» DATA IN THIS EXERCISE
⁂

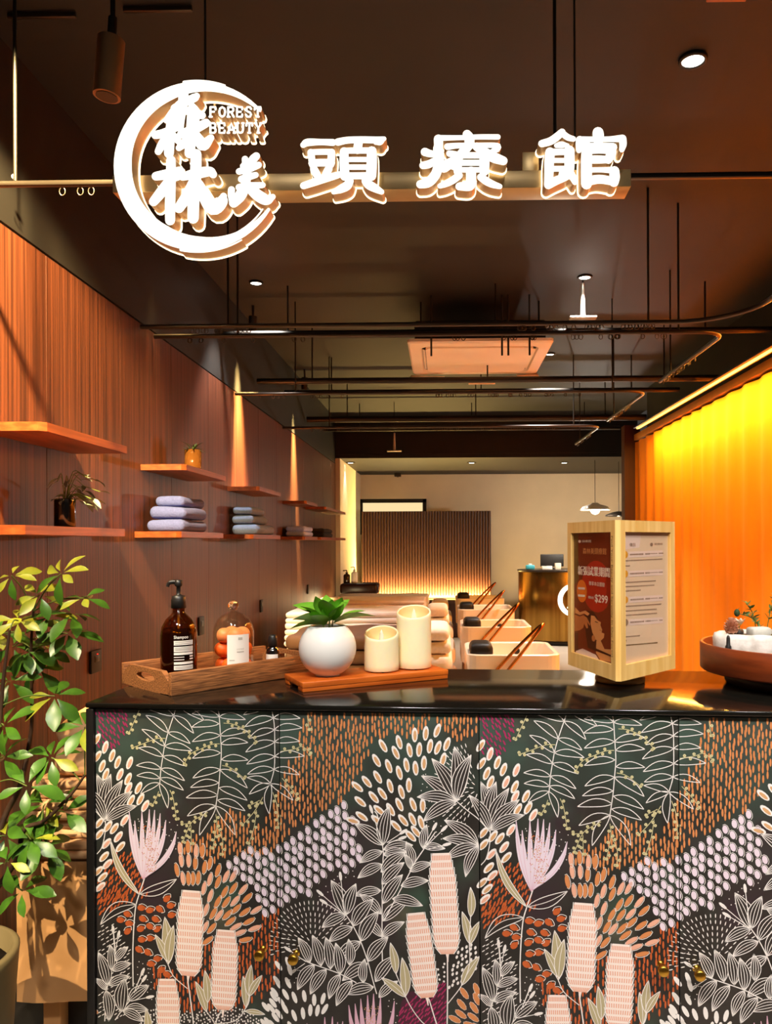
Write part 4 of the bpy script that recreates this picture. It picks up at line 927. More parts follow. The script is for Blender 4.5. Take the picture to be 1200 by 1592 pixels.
m = MB().lathe(pr_, n=44, sy=.62); m.v = [(v[0], v[1], v[2] * 1.55) for v in m.v]; m.v = [tuple(Vector(v) * (1 + .018 * math.sin(v[0] * 90) * math.cos(v[1] * 110 + v[2] * 200))) for v in m.v]; m.build('body', M_stone, tq)
MB().lathe([(.0001, .0715), (.086, .0715), (.0001, .073)], n=24, sy=.6).build('gravel', mat('grey_gravel', '6a665e', .8, var=.5, scale=90, bump=.6), tq)
MB().box((-.005, -.012, .0835), (.05, .03, .022), bev=.006, rz=.3).build('stone', mat('grey_stone', 'd2cfc4', .7, var=.2, scale=30, bump=.3), tq)
MB().box((-.048, .012, .080), (.034, .03, .016), bev=.006, rz=1).build('stone', mat('dark_stone', '3a342e', .6, var=.2, scale=30), tq)
M_sprig = leafmat('sprig_leaf', '4a6a2c', '6f7a3c', .6); SPM = leafmesh('leaf', .016, .0055, M_sprig, .3, .1, 4)
rnd = random.Random(11)
for k, (x, y, tx, ty, tz) in enumerate(((.01, 0, -.06, .0, .055), (.02, .01, .045, .0, .125), (.03, 0, .075, -.01, .10), (.05, .01, .06, .02, .13), (.0, .01, -.02, .01, .075), (.05, -.01, .11, -.02, .085), (.035, .01, .02, .02, .085))):
    b = Vector((x, y, .071)); e = b + Vector((tx, ty, tz)); mm_ = (b + e) / 2 + Vector((tx * -.15, 0, .012))
    path = cr([b, mm_, e], 6); MB().tube(path, .0011, 5).build('stem', M_stem, tq)
    for j in range(3, len(path)):
        for sdd in (-1, 1):
            o = link('leaf', SPM, tq, path[j]); o.rotation_euler = (rnd.uniform(-1, 1), -rnd.uniform(.2, 1.1), rnd.uniform(0, 6.28)); s = rnd.uniform(.7, 1.25); o.scale = (s, s, s)
    if k < 4: MB().sphere(e, .007, 10, sz=1.3).build('bud', mat('dark_bud', '33471f', .7, var=.4, scale=60), tq)
M_petal = mat('pale_petal', 'f6dcc0', .6)
q = W(1137, 975, 1.78)
pc = thing('pine_cone', 'small pinkish brown pine cone perched on the end of the stone trough', 'pine cone', (q.x, q.y, RZ + .0795))
M_cone = mat('cone_brown', 'b5704c', .7, col2='d8a284', scale=60)
MB().lathe([(.0001, 0), (.008, .004), (.010, .014), (.006, .028), (.0001, .034)], n=14).build('core', M_cone, pc)
for r_ in range(6):
    m = MB()
    for k in range(8):
        a = 2 * PI * (k + .5 * (r_ % 2)) / 8; rr = (.0155, .0185, .0185, .016, .012, .007)[r_]; z = .004 + r_ * .0058
        d = Vector((math.cos(a), math.sin(a), 0)); n_ = Vector((-d.y, d.x, 0)); zz = Vector((0, 0, 1))
        m.add([d * .004 + zz * z, d * rr * .8 + n_ * .0055 + zz * (z + .002), d * rr + zz * (z + .005), d * rr * .8 - n_ * .0055 + zz * (z + .002), d * rr * .7 + zz * (z - .003)], [[0, 1, 2, 3], [0, 1, 4], [1, 2, 4], [2, 3, 4], [3, 0, 4]])
    m.build('scale', M_cone, pc)
q = W(1149, 963, 1.815)
fl = thing('dried_flower', 'dried cream flower standing behind the pine cone', 'flower', (q.x, q.y, RZ + .074))
MB().tube([(0, 0, -.002), (0, 0, .022)], .0015, 6).build('stem', M_stem, fl)
PTM = leafmesh('petal', .020, .014, M_petal, .3, -.4, 4)
for k in range(7):
    o = link('petal', PTM, fl, (0, 0, .021)); o.rotation_euler = (0, -.5, k * .9)
MB().sphere((0, 0, .026), .006, 10).build('centre', mat('flower_gold', 'eab35a', .6), fl)
q = W(1132, 1000, 1.742)
db = thing('dropper_bottle', 'tiny dark green dropper bottle in front of the stone trough', 'bottle', (q.x, q.y, RZ)); db.scale = (1, 1, 1.7)
MB().lathe([(.0001, 0), (.0105, 0), (.012, .002), (.012, .014), (.010, .019), (.006, .021), (.006, .024), (.0001, .024)], n=20).build('glass_body', mat('green_glass', '18261a', .1, coat=.5), db)
MB().lathe([(.0001, .0235), (.0068, .0235), (.0068, .033), (.0045, .035), (.004, .044), (.0025, .047), (.0001, .048)], n=16).build('cap', MATS['black_plastic'], db)
# ------------------------------------------------------------------ shelves on the wood wall
OX = -1.148; ZU = 1.752; ZL = 1.452; ST = .026
def shelf(y0, y1, z, label, ch=.06):
    s = thing('wall_shelf', label, 'shelf', (LX + .002, (y0 + y1) / 2, z), group='shelves on the wood wall')
    a, b = LX + .003, OX
    MB().prism([(a, y0), (b - ch * .3, y0), (b, y0 + ch * .3), (b, y1), (a, y1)], z - ST, z).build('board', M_shelf, s, world=True)
    return s
shelf(2.2, 2.78, ZU, 'upper shelf directly above the dark pot with striped leaves')
shelf(3.41, 4.05, ZU, 'upper shelf holding the small fern in an amber glass')
shelf(4.78, 5.42, ZU, 'empty upper shelf under the narrow pool of light')
shelf(6.43, 7.0, ZU, 'empty upper shelf brightly lit, above the pale towel')
shelf(7.5, 9.0, ZU, 'last upper shelf by the end of the wood wall')
shelf(2.08, 2.76, ZL, 'lower shelf carrying the dark pot with striped leaves')
shelf(3.34, 4.0, ZL, 'lower shelf carrying three folded navy towels')
shelf(4.62, 5.4, ZL, 'lower shelf carrying folded slate blue towels in shadow')
shelf(6.35, 7.0, ZL, 'lower shelf carrying the pale blue towel')
shelf(7.2, 9.0, ZL, 'last lower shelf with the black towel near the cream wall')

def plant(name, label, loc, pot, potm, leaves, leafm, group=None):
    t = thing(name, label, 'plant', loc, group=group); pot.build('pot', potm, t)
    return t
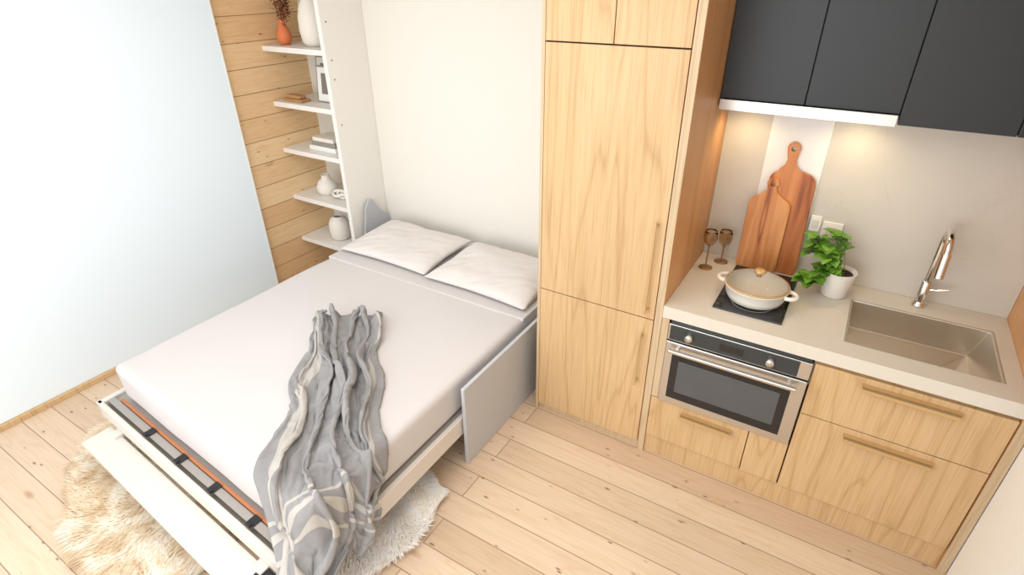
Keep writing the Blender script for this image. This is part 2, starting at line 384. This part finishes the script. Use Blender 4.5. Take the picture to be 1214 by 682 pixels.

⁂

» REQUEST
Copy the entries above faithfully and omit every image.

» SOLUTION TO THE PROBLEM
Write part 4 of the bpy script that recreates this picture. It picks up at line 927. More parts follow. The script is for Blender 4.5. Take the picture to be 1200 by 1592 pixels.
m = MB().lathe(pr_, n=44, sy=.62); m.v = [(v[0], v[1], v[2] * 1.55) for v in m.v]; m.v = [tuple(Vector(v) * (1 + .018 * math.sin(v[0] * 90) * math.cos(v[1] * 110 + v[2] * 200))) for v in m.v]; m.build('body', M_stone, tq)
MB().lathe([(.0001, .0715), (.086, .0715), (.0001, .073)], n=24, sy=.6).build('gravel', mat('grey_gravel', '6a665e', .8, var=.5, scale=90, bump=.6), tq)
MB().box((-.005, -.012, .0835), (.05, .03, .022), bev=.006, rz=.3).build('stone', mat('grey_stone', 'd2cfc4', .7, var=.2, scale=30, bump=.3), tq)
MB().box((-.048, .012, .080), (.034, .03, .016), bev=.006, rz=1).build('stone', mat('dark_stone', '3a342e', .6, var=.2, scale=30), tq)
M_sprig = leafmat('sprig_leaf', '4a6a2c', '6f7a3c', .6); SPM = leafmesh('leaf', .016, .0055, M_sprig, .3, .1, 4)
rnd = random.Random(11)
for k, (x, y, tx, ty, tz) in enumerate(((.01, 0, -.06, .0, .055), (.02, .01, .045, .0, .125), (.03, 0, .075, -.01, .10), (.05, .01, .06, .02, .13), (.0, .01, -.02, .01, .075), (.05, -.01, .11, -.02, .085), (.035, .01, .02, .02, .085))):
    b = Vector((x, y, .071)); e = b + Vector((tx, ty, tz)); mm_ = (b + e) / 2 + Vector((tx * -.15, 0, .012))
    path = cr([b, mm_, e], 6); MB().tube(path, .0011, 5).build('stem', M_stem, tq)
    for j in range(3, len(path)):
        for sdd in (-1, 1):
            o = link('leaf', SPM, tq, path[j]); o.rotation_euler = (rnd.uniform(-1, 1), -rnd.uniform(.2, 1.1), rnd.uniform(0, 6.28)); s = rnd.uniform(.7, 1.25); o.scale = (s, s, s)
    if k < 4: MB().sphere(e, .007, 10, sz=1.3).build('bud', mat('dark_bud', '33471f', .7, var=.4, scale=60), tq)
M_petal = mat('pale_petal', 'f6dcc0', .6)
q = W(1137, 975, 1.78)
pc = thing('pine_cone', 'small pinkish brown pine cone perched on the end of the stone trough', 'pine cone', (q.x, q.y, RZ + .0795))
M_cone = mat('cone_brown', 'b5704c', .7, col2='d8a284', scale=60)
MB().lathe([(.0001, 0), (.008, .004), (.010, .014), (.006, .028), (.0001, .034)], n=14).build('core', M_cone, pc)
for r_ in range(6):
    m = MB()
    for k in range(8):
        a = 2 * PI * (k + .5 * (r_ % 2)) / 8; rr = (.0155, .0185, .0185, .016, .012, .007)[r_]; z = .004 + r_ * .0058
        d = Vector((math.cos(a), math.sin(a), 0)); n_ = Vector((-d.y, d.x, 0)); zz = Vector((0, 0, 1))
        m.add([d * .004 + zz * z, d * rr * .8 + n_ * .0055 + zz * (z + .002), d * rr + zz * (z + .005), d * rr * .8 - n_ * .0055 + zz * (z + .002), d * rr * .7 + zz * (z - .003)], [[0, 1, 2, 3], [0, 1, 4], [1, 2, 4], [2, 3, 4], [3, 0, 4]])
    m.build('scale', M_cone, pc)
q = W(1149, 963, 1.815)
fl = thing('dried_flower', 'dried cream flower standing behind the pine cone', 'flower', (q.x, q.y, RZ + .074))
MB().tube([(0, 0, -.002), (0, 0, .022)], .0015, 6).build('stem', M_stem, fl)
PTM = leafmesh('petal', .020, .014, M_petal, .3, -.4, 4)
for k in range(7):
    o = link('petal', PTM, fl, (0, 0, .021)); o.rotation_euler = (0, -.5, k * .9)
MB().sphere((0, 0, .026), .006, 10).build('centre', mat('flower_gold', 'eab35a', .6), fl)
q = W(1132, 1000, 1.742)
db = thing('dropper_bottle', 'tiny dark green dropper bottle in front of the stone trough', 'bottle', (q.x, q.y, RZ)); db.scale = (1, 1, 1.7)
MB().lathe([(.0001, 0), (.0105, 0), (.012, .002), (.012, .014), (.010, .019), (.006, .021), (.006, .024), (.0001, .024)], n=20).build('glass_body', mat('green_glass', '18261a', .1, coat=.5), db)
MB().lathe([(.0001, .0235), (.0068, .0235), (.0068, .033), (.0045, .035), (.004, .044), (.0025, .047), (.0001, .048)], n=16).build('cap', MATS['black_plastic'], db)
# ------------------------------------------------------------------ shelves on the wood wall
OX = -1.148; ZU = 1.752; ZL = 1.452; ST = .026
def shelf(y0, y1, z, label, ch=.06):
    s = thing('wall_shelf', label, 'shelf', (LX + .002, (y0 + y1) / 2, z), group='shelves on the wood wall')
    a, b = LX + .003, OX
    MB().prism([(a, y0), (b - ch * .3, y0), (b, y0 + ch * .3), (b, y1), (a, y1)], z - ST, z).build('board', M_shelf, s, world=True)
    return s
shelf(2.2, 2.78, ZU, 'upper shelf directly above the dark pot with striped leaves')
shelf(3.41, 4.05, ZU, 'upper shelf holding the small fern in an amber glass')
shelf(4.78, 5.42, ZU, 'empty upper shelf under the narrow pool of light')
shelf(6.43, 7.0, ZU, 'empty upper shelf brightly lit, above the pale towel')
shelf(7.5, 9.0, ZU, 'last upper shelf by the end of the wood wall')
shelf(2.08, 2.76, ZL, 'lower shelf carrying the dark pot with striped leaves')
shelf(3.34, 4.0, ZL, 'lower shelf carrying three folded navy towels')
shelf(4.62, 5.4, ZL, 'lower shelf carrying folded slate blue towels in shadow')
shelf(6.35, 7.0, ZL, 'lower shelf carrying the pale blue towel')
shelf(7.2, 9.0, ZL, 'last lower shelf with the black towel near the cream wall')

def plant(name, label, loc, pot, potm, leaves, leafm, group=None):
    t = thing(name, label, 'plant', loc, group=group); pot.build('pot', potm, t)
    return t
Keep writing the Blender script for this image. This is part 2, starting at line 384. This part finishes the script. Use Blender 4.5. Take the picture to be 1214 by 682 pixels.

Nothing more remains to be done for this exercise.